Thursday, December 22, 2022

Churchill on the Race to the Sea


French Artillery Racing Through Artois


The second phase of the war now opened. The French, having heaved the Germans back from the Marne to the Aisne, and finding themselves unable to drive them further by frontal attacks, continually reached out their left hand in the hopes of outflanking their opponents. The race for the sea began. The French began to pass their troops from right to left. Castelnau’s army, marching behind the front from Nancy, crashed into battle in Picardy, striving to turn the German right, and was itself outreached on its left. Foch’s army, corps after corps, hurried by road and rail to prolong the fighting front in Artois; but round the left of this again lapped the numerous German cavalry divisions of von der Marwitz—swoop and counter-swoop. On both sides every man and every gun were hurled as they arrived into the conflict, and the unceasing cannonade drew ever northwards and westwards—ever towards the sea.

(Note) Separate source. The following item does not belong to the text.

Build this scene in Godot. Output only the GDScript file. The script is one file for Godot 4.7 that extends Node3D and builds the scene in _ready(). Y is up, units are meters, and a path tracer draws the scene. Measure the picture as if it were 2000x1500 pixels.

Where would the grappling armies strike blue water? At what point on the coast? Which would turn the other’s flank? Would it be north or south of Dunkirk? Or of Gravelines or Calais or Boulogne? Nay, southward still, was Abbeville even attainable? All was committed to the shock of an ever-moving battle. But as the highest goal, the one safe inexpugnable flank for the Allies, the most advanced, the most daring, the most precious—worth all the rest, guarding all the rest—gleamed Antwerp—could Antwerp but hold out. {Antwerp fell on 10 October 1914]


German Cavalry Crossing a River During the Race to the Sea

. . . The object of prolonging the defence of Antwerp was, as has been explained, to give time for the French and British Armies to rest their left upon that fortress and hold the Germans from the seaboard along a line Antwerp-Ghent-Lille. This depended not only upon the local operations but on the result of the series of outflanking battles which marked the race for the sea. A decisive victory gained by the French in the neighborhood of Peronne, or by the British beyond Armentières and towards Lille would have opened all this prospect. High French authorities have concluded that a more rapid and therefore no doubt more daring transference of force from the right and centre of the French front to its left, ‘looking sixty kilometers ahead instead of twenty-five,’ and generally a more vigorous attempt to outflank the Germans following immediately upon the victory of the Marne and the arrest of the armies at the Aisne, might well have shouldered the Germans not only away from the sea, but even out of a large part of occupied France. In the event, however, and with the forces employed, the French and British did not succeed in turning the enemy’s flank.